# start of DATA SHOWN
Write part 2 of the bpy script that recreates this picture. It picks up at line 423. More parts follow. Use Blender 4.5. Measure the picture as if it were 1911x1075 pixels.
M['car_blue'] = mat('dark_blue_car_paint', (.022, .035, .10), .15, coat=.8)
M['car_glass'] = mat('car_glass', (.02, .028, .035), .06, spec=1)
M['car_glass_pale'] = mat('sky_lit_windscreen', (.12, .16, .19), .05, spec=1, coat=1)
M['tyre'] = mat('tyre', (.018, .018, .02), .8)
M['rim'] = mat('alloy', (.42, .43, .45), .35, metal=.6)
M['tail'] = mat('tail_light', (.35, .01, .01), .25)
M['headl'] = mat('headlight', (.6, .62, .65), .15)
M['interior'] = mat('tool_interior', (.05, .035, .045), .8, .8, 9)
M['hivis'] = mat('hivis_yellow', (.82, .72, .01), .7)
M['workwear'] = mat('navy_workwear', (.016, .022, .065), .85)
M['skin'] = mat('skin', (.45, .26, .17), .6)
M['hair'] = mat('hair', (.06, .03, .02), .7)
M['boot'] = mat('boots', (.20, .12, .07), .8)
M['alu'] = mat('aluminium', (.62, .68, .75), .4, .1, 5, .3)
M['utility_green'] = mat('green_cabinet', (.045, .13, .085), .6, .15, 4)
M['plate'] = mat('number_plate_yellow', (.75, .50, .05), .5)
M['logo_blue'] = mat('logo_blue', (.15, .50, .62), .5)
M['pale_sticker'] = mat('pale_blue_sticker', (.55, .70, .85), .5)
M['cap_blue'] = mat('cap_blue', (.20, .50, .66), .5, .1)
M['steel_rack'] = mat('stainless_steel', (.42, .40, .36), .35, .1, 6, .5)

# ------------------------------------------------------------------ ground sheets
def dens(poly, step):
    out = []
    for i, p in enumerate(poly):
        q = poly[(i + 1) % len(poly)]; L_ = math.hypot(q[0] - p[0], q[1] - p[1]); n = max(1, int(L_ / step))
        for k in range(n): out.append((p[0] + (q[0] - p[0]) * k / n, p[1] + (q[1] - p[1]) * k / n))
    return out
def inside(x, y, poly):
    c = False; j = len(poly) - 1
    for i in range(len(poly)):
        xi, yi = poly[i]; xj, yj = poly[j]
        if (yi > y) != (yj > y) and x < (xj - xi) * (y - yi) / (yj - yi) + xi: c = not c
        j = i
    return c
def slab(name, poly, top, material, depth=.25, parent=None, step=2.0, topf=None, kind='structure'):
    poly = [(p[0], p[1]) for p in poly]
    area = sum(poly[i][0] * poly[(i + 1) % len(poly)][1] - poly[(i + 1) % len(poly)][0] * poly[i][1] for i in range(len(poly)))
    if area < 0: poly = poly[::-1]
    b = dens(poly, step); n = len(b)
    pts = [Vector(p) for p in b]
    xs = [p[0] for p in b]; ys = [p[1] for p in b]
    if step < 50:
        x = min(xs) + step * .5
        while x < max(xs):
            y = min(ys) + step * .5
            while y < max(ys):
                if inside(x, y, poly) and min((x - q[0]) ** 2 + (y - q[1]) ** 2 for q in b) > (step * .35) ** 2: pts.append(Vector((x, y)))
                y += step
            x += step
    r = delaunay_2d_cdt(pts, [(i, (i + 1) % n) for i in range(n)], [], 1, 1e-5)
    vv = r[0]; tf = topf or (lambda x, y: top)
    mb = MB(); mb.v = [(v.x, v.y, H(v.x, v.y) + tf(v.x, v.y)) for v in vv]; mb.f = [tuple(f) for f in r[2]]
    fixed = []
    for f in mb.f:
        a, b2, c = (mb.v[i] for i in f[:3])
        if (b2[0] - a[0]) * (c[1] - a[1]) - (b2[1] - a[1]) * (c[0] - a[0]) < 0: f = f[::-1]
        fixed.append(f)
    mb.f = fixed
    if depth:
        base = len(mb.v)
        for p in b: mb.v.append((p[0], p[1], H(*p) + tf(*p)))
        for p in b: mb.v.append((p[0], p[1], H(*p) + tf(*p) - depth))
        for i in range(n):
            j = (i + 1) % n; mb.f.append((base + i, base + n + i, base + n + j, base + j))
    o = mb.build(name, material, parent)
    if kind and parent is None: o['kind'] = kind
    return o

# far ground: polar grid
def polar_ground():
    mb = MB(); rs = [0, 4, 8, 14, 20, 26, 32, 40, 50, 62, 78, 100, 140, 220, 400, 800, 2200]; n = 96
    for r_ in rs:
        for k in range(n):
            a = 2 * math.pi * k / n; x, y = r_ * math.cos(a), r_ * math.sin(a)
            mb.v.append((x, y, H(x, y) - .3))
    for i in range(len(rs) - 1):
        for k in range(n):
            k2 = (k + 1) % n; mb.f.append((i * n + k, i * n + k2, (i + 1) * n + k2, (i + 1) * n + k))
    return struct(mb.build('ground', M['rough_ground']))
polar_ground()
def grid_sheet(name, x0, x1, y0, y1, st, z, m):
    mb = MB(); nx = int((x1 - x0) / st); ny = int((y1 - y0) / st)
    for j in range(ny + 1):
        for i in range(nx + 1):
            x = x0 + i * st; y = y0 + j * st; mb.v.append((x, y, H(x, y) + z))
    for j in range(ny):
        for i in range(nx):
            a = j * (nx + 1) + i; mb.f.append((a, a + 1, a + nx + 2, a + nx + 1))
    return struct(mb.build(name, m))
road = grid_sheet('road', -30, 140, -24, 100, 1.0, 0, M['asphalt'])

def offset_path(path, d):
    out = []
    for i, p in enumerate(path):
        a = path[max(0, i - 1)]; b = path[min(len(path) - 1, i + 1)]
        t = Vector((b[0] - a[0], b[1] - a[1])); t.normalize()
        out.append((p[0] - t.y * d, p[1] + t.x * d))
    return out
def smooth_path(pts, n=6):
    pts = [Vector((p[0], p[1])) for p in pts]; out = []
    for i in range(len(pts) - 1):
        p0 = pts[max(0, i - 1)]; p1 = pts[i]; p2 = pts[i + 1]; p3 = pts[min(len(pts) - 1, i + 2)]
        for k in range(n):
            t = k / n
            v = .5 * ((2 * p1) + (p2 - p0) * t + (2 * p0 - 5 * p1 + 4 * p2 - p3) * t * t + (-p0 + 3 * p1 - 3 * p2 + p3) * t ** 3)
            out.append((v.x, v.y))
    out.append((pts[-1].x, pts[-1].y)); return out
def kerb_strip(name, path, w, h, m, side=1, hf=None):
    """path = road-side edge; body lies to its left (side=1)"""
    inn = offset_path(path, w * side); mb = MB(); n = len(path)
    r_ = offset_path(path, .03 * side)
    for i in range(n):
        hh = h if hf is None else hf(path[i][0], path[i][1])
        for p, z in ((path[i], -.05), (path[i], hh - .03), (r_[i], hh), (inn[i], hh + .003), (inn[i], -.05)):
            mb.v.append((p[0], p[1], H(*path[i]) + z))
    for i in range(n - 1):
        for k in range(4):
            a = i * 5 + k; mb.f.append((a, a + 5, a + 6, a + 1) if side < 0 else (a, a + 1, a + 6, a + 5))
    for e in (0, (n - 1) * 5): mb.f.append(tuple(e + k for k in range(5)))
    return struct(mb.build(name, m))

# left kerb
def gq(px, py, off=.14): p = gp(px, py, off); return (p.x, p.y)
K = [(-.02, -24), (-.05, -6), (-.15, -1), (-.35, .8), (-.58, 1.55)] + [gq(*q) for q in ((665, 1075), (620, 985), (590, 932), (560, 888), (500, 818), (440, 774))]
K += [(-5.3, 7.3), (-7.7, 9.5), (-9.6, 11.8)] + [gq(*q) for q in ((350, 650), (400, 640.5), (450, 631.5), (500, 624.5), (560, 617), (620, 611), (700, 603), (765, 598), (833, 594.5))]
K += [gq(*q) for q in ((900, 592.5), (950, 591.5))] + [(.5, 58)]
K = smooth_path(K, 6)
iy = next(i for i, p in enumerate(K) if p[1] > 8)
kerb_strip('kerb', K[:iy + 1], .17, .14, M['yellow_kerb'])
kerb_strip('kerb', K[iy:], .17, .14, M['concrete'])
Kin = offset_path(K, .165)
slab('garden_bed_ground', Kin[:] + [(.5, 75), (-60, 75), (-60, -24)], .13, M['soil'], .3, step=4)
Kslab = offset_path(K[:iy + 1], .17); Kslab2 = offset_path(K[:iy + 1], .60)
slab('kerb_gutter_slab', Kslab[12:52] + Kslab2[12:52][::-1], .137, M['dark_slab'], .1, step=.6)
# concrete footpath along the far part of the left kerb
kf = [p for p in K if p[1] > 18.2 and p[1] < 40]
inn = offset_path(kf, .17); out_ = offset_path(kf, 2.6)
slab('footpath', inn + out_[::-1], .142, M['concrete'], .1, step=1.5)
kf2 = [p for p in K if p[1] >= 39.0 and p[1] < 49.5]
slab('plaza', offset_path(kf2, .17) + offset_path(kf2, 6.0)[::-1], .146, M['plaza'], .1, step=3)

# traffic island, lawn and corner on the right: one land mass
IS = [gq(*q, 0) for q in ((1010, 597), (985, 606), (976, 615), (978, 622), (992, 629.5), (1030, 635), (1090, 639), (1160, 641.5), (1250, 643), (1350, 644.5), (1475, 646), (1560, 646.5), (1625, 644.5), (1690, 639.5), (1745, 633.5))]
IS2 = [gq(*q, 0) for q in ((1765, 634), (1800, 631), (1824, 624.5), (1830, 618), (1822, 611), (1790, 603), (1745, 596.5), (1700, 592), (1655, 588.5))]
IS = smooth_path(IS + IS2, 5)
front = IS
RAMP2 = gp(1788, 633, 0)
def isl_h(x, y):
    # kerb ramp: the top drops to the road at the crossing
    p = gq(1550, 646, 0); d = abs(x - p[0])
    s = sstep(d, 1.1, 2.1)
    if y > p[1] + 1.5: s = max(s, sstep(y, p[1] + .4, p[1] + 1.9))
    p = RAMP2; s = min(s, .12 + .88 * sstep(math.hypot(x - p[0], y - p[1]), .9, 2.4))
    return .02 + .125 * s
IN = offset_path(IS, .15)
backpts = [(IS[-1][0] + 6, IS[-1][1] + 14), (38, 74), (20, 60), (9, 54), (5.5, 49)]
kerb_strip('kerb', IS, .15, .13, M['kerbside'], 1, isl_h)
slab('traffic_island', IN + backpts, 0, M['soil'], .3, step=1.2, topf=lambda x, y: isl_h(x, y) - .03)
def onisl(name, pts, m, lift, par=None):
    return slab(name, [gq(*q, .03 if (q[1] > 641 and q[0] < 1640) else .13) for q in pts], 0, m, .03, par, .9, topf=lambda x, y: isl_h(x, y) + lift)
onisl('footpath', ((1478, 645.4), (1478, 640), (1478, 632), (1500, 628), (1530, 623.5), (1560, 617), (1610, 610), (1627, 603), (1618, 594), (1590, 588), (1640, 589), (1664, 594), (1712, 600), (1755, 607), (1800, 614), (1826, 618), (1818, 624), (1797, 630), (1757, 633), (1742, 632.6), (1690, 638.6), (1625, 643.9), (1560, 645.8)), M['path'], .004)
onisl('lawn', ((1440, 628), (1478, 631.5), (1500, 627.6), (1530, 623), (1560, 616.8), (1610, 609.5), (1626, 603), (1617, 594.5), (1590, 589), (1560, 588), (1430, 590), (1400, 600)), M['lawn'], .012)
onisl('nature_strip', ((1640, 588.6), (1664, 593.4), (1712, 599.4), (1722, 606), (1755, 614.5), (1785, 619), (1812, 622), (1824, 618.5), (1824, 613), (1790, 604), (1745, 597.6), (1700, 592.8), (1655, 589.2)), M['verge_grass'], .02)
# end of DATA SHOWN
#### CHALLENGE
Copy out the listing above, line by line and exactly, from its first line to the line holding "(.42, .40, .36), .35, .1, 6, .5)", inclusive.

#### EXERCISE SOLUTION
Write part 2 of the bpy script that recreates this picture. It picks up at line 423. More parts follow. Use Blender 4.5. Measure the picture as if it were 1911x1075 pixels.
M['car_blue'] = mat('dark_blue_car_paint', (.022, .035, .10), .15, coat=.8)
M['car_glass'] = mat('car_glass', (.02, .028, .035), .06, spec=1)
M['car_glass_pale'] = mat('sky_lit_windscreen', (.12, .16, .19), .05, spec=1, coat=1)
M['tyre'] = mat('tyre', (.018, .018, .02), .8)
M['rim'] = mat('alloy', (.42, .43, .45), .35, metal=.6)
M['tail'] = mat('tail_light', (.35, .01, .01), .25)
M['headl'] = mat('headlight', (.6, .62, .65), .15)
M['interior'] = mat('tool_interior', (.05, .035, .045), .8, .8, 9)
M['hivis'] = mat('hivis_yellow', (.82, .72, .01), .7)
M['workwear'] = mat('navy_workwear', (.016, .022, .065), .85)
M['skin'] = mat('skin', (.45, .26, .17), .6)
M['hair'] = mat('hair', (.06, .03, .02), .7)
M['boot'] = mat('boots', (.20, .12, .07), .8)
M['alu'] = mat('aluminium', (.62, .68, .75), .4, .1, 5, .3)
M['utility_green'] = mat('green_cabinet', (.045, .13, .085), .6, .15, 4)
M['plate'] = mat('number_plate_yellow', (.75, .50, .05), .5)
M['logo_blue'] = mat('logo_blue', (.15, .50, .62), .5)
M['pale_sticker'] = mat('pale_blue_sticker', (.55, .70, .85), .5)
M['cap_blue'] = mat('cap_blue', (.20, .50, .66), .5, .1)
M['steel_rack'] = mat('stainless_steel', (.42, .40, .36), .35, .1, 6, .5)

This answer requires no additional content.